Aim of the task → Return the lines below exactly, from the first line to the line that contains "scene.camera = cam". Leave out pictures.

Collected data →
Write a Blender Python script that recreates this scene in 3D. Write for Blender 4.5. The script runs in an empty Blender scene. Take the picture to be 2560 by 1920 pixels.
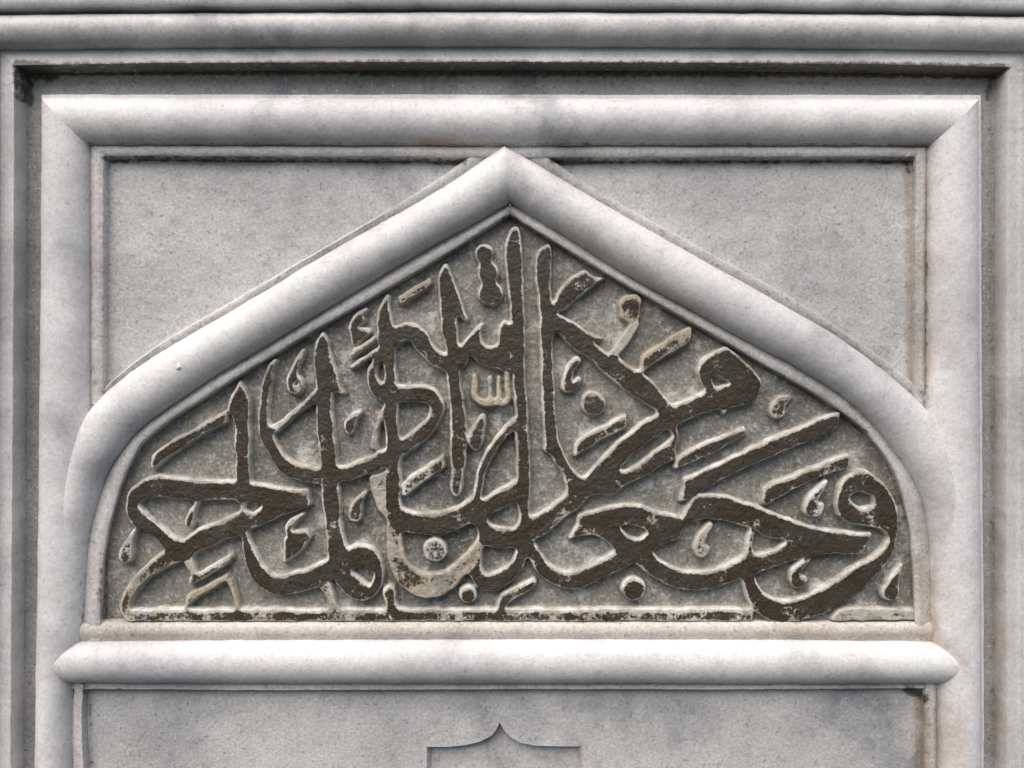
import bpy, math, random
import numpy as np
from mathutils import Vector

# ------------------------------------------------------------------ scene, camera, light
scene = bpy.context.scene
S = 0.0003            # metres per layout unit (one unit = one pixel of the photograph)
D = 2300.0            # viewing distance in layout units
col = scene.collection

cam_d = bpy.data.cameras.new('camera')
cam = bpy.data.objects.new('camera', cam_d)
col.objects.link(cam)
cam.location = (0, -D * S, 0)
cam.rotation_euler = (math.radians(90), 0, 0)
cam_d.sensor_width = 36.0
cam_d.lens = 36.0 * D / 2560.0
cam_d.clip_start = 0.01
cam_d.clip_end = 200.0
scene.camera = cam

SUN_EL, SUN_AZ = math.radians(61), math.radians(212)   # azimuth measured from +Y (into the wall), clockwise
world = bpy.data.worlds.new('World')
scene.world = world
world.use_nodes = True
wn = world.node_tree
wn.nodes.clear()
wo = wn.nodes.new('ShaderNodeOutputWorld')
wb = wn.nodes.new('ShaderNodeBackground')
ws = wn.nodes.new('ShaderNodeTexSky')
ws.sky_type = 'NISHITA'
ws.sun_disc = False
ws.sun_elevation = SUN_EL
ws.sun_rotation = SUN_AZ
ws.air_density = 1.0
ws.dust_density = 1.4
ws.ozone_density = 1.0
wb.inputs['Strength'].default_value = 0.085
wn.links.new(ws.outputs[0], wb.inputs[0])
wn.links.new(wb.outputs[0], wo.inputs[0])

sun_d = bpy.data.lights.new('sun', 'SUN')
sun_d.energy = 4.0
sun_d.angle = math.radians(78)
sun_d.color = (1.0, 0.885, 0.79)
sun = bpy.data.objects.new('sun', sun_d)
col.objects.link(sun)
sdir = Vector((math.sin(SUN_AZ) * math.cos(SUN_EL), math.cos(SUN_AZ) * math.cos(SUN_EL), math.sin(SUN_EL)))
sun.rotation_euler = sdir.to_track_quat('Z', 'Y').to_euler()
sun.location = sdir * 3

scene.view_settings.view_transform = 'Standard'
scene.view_settings.look = 'None'
scene.view_settings.exposure = 0.6
scene.view_settings.gamma = 1.0
scene.view_settings.use_curve_mapping = False
scene.render.resolution_x = 1024
scene.render.resolution_y = 768

# ------------------------------------------------------------------ numeric helpers
def hash2(ix, iy, seed):
    v = np.sin(ix * 127.1 + iy * 311.7 + seed * 74.7) * 43758.5453
    return v - np.floor(v)

def vnoise(x, y, scale, seed=0):
    """smooth value noise, -1..1"""
    x = np.asarray(x, float) / scale
    y = np.asarray(y, float) / scale
    ix, iy = np.floor(x), np.floor(y)
    fx, fy = x - ix, y - iy
    fx = fx * fx * (3 - 2 * fx)
    fy = fy * fy * (3 - 2 * fy)
    a = hash2(ix, iy, seed) * (1 - fx) + hash2(ix + 1, iy, seed) * fx
    b = hash2(ix, iy + 1, seed) * (1 - fx) + hash2(ix + 1, iy + 1, seed) * fx
    return (a * (1 - fy) + b * fy) * 2 - 1

def sstep(a, b, x):
    t = np.clip((x - a) / (b - a), 0, 1)
    return t * t * (3 - 2 * t)

def kh(h):
    return 1.0 - h / D

def uncam(p, h):
    """layout point as read from the photograph on a plane h units proud of the field -> wall units"""
    p = np.asarray(p, float)
    k = kh(h)
    return np.stack([(p[:, 0] - 1280) * k, (960 - p[:, 1]) * k], 1)

def chaikin(p, n=2):
    p = np.asarray(p, float)
    for _ in range(n):
        q = np.empty((2 * len(p) - 2, 2))
        q[0::2] = p[:-1] * .75 + p[1:] * .25
        q[1::2] = p[:-1] * .25 + p[1:] * .75
        p = np.vstack([p[:1], q, p[-1:]])
    return p

def resample(p, n):
    p = np.asarray(p, float)
    d = np.r_[0, np.cumsum(np.hypot(*np.diff(p, axis=0).T))]
    t = np.linspace(0, d[-1], n)
    return np.stack([np.interp(t, d, p[:, 0]), np.interp(t, d, p[:, 1])], 1)

# ------------------------------------------------------------------ stains: real dirt, and shade put into the colour
# (x0,y0,x1,y1,radius,strength) in layout units; dark grime, with shade painted into grooves and undersides; brown rust-coloured staining
GRIME_SHADE = [
    (60, 174, 900, 171, 11, .85), (900, 172, 1500, 174, 15, .92), (1500, 174, 2100, 175, 14, .9), (2100, 175, 2500, 180, 13, .95),
    (62, 174, 120, 180, 20, 1.0), (60, 180, 62, 250, 12, .9), (2488, 182, 2484, 240, 12, .7), (2380, 176, 2490, 182, 14, .7),
    (960, 192, 1480, 196, 9, .38), (1930, 196, 2100, 202, 12, .42), (300, 184, 700, 184, 9, .35),
    (262, 398, 340, 400, 8, .7), (340, 396, 1140, 402, 6, .8), (1000, 400, 1165, 404, 8, .8), (1376, 404, 1480, 402, 9, .8), (1480, 402, 2280, 400, 6, .8),
    (2272, 400, 2278, 425, 10, .7), (2200, 400, 2276, 402, 8, .7),
    (230, 362, 2312, 365, 3.5, .5), (231, 380, 230, 960, 3, .42), (2313, 380, 2312, 1000, 3, .5),
    (217, 1726, 300, 1726, 10, .75), (300, 1727, 2250, 1727, 5, .62), (2270, 1724, 2312, 1745, 13, 1.0), (190, 1706, 2340, 1708, 3, .5),
    (218, 1740, 222, 1920, 6, .5), (236, 960, 258, 985, 18, .5), (2297, 985, 2312, 1010, 16, .45),
    (1275, 538, 1262, 548, 14, .6), (1275, 538, 1290, 548, 14, .6), (1275, 541, 1098, 651, 5, .55), (1098, 651, 640, 920, 5, .55), (640, 920, 430, 1052, 5, .5), (1275, 541, 1620, 750, 5, .55), (1620, 750, 2020, 979, 5, .55), (2020, 979, 2166, 1082, 6, .6),
    (1275, 512, 850, 757, 3.5, .5), (850, 757, 405, 1033, 3.5, .45), (1275, 512, 1620, 722, 3.5, .5), (1620, 722, 2094, 984, 3.5, .5), (2094, 984, 2249, 1148, 3.5, .5),
    (257, 1400, 256, 1545, 5, .6), (211, 1450, 208, 1580, 3, .4), (640, 716, 330, 905, 3.5, .35), (1480, 470, 2036, 779, 3.5, .35),
    (1300, 280, 1340, 330, 40, .12), (2190, 1790, 2230, 1900, 60, .14),
]
BROWN = [
    (2275, 400, 2282, 960, 9, .6), (2312, 400, 2312, 1000, 9, .7), (2320, 1000, 2330, 1040, 20, .4),
    (2303, 1740, 2305, 2000, 12, .9), (2338, 1710, 2342, 2000, 8, .7), (2360, 1720, 2370, 1900, 30, .45), (2325, 1420, 2328, 1600, 9, .8), (2290, 1400, 2300, 1590, 18, .55),
    (2330, 1590, 2390, 1640, 14, .6), (1400, 560, 1760, 790, 22, .35), (2050, 980, 2260, 1240, 20, .4),
    (60, 165, 900, 165, 6, .5), (2490, 180, 2496, 1900, 7, .6), (1060, 360, 1250, 368, 9, .8), (300, 356, 1060, 362, 8, .35),
    (2230, 370, 2316, 368, 8, .8), (300, 1585, 900, 1580, 12, .25), (1900, 1575, 2330, 1580, 16, .5),
    (2320, 1150, 2340, 1500, 30, .25), (2325, 400, 2335, 900, 28, .25), (112, 300, 112, 1900, 14, .18), (1452, 1870, 1452, 1990, 6, .7),
]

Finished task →
Write a Blender Python script that recreates this scene in 3D. Write for Blender 4.5. The script runs in an empty Blender scene. Take the picture to be 2560 by 1920 pixels.
import bpy, math, random
import numpy as np
from mathutils import Vector

# ------------------------------------------------------------------ scene, camera, light
scene = bpy.context.scene
S = 0.0003            # metres per layout unit (one unit = one pixel of the photograph)
D = 2300.0            # viewing distance in layout units
col = scene.collection

cam_d = bpy.data.cameras.new('camera')
cam = bpy.data.objects.new('camera', cam_d)
col.objects.link(cam)
cam.location = (0, -D * S, 0)
cam.rotation_euler = (math.radians(90), 0, 0)
cam_d.sensor_width = 36.0
cam_d.lens = 36.0 * D / 2560.0
cam_d.clip_start = 0.01
cam_d.clip_end = 200.0
scene.camera = cam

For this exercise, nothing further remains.